Zentral zur Vulnerabilitätsbeurteilung sind weiters folgende drei Aspekte der Liquiditätsanalyse:
• Die Liquidität gibt Auskunft über die unmittelbare Zahlungsfähigkeit der Organisation (Richtwert: mind. 100% liquide).
• Die Kapitalstruktur gibt Auskunft über das Verhältnis zwischen Eigenkapital und Fremdkapital und damit die strukturelle (langfristige) Liquidität (Richtwert: mind. 50% Eigenkapital).
• Die fiktive Schuldentilgungsdauer zeigt, wie lange die Organisation benötigen würde, um ihre Schulden vollständig zu tilgen, wenn sie alle verfügbaren Finanzmittel zur Schuldentilgung verwenden würde (Richtwert: max. 15 Jahre).
Organisationen, die bei einem oder mehreren dieser Aspekte problematische Werte aufweisen, sind in Österreich mitunter schon allein aus rechtlichen Gründen als finanziell hoch vulnerabel einzustufen.
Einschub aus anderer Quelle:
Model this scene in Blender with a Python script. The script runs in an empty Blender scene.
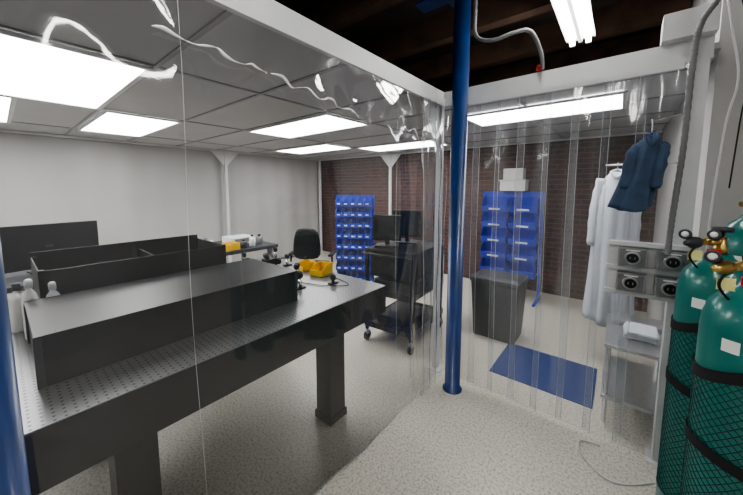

Darüber hinaus ist auch die mittelfristige finanzielle Entwicklung der Organisation zu berücksichtigen:
• Veränderung des Eigenkapitals: Einzelne negative Jahresergebnisse und daraus folgende Reduktionen des Eigenkapitals könne und dürfen bei NPOs vorkommen; dies zu ermöglichen ist ja Sinn des Konzepts finanziel-ler Stabilität. Wenn jedoch das Eigenkapital über mehrere Jahre hinweg sinkt (Richtwert: 3 Jahre), so ist das ein ungünstiges Zeichen.

Organisationen, deren Eigenkapital über einen längeren Zeitraum abnimmt, sind daher bei ansonsten unproblematischen Verhältnissen als finanziell leicht vulnerabel einzustufen.

Auf Basis der Analyse des Stands der Forschung kommen wir zu folgenden Gestaltungsempfehlungen:
- Betriebliches Rechnungswesen: NPOs benötigen ein angemessenes und sinnvoll digitalisiertes betriebliches Rechnungswesen einschließlich einer Vermögensübersicht (Bilanz) für fundierte finanzielle Einschätzungen.
- Capacity Building: Fördergeber und Impact-Investoren sollten kleinen und wachsenden NPOs Unterstützung beim Aufbau eines adäquaten Rechnungswesens anbieten.
- Diversifizierung der Einnahmequellen: NPOs sollten ihre Einnahmequellen diversifizieren, um unabhängiger von einzelnen Finanzierungsquellen zu werden und finanzielle Risiken zu reduzieren.
- Verringerung des Verwaltungsaufwands bei verschiedenen Finanzierungsquellen: Geldgeber könnten die Diversifizierung fördern, indem sie Antragsverfahren und Berichtspflichten vereinheitlichen.
- Angemessene öffentliche Förderung: Die Höhe der öffentlichen Förderung sollte finanzielle Stabilität ermöglichen; Unterfinanzierung sollte vermieden werden.
- Notfallreserven: NPOs sollten entsprechend ihrer Größe und der Volatilität ihrer Einnahmen über angemessene freie Reserven verfügen. Insbesondere wenn diese relativ hoch sind, sollten sie dem Organisationszweck entsprechend angelegt werden, z.B. in Form von ethischen oder nachhaltigen Investments.
- Slack nutzen: Wenn Organisationen mehr als nur nicht vulnerabel sind, sondern auch finanzielle Kapazität in Form von Slack haben, dann sollen sie diese Kapazität möglichst produktiv nutzen. Beispielsweise kann eine gesunde Eigenkapitalbasis genutzt werden, um zusätzlich Fremdkapital für Investitionen zum Ausbau des Angebots aufzunehmen.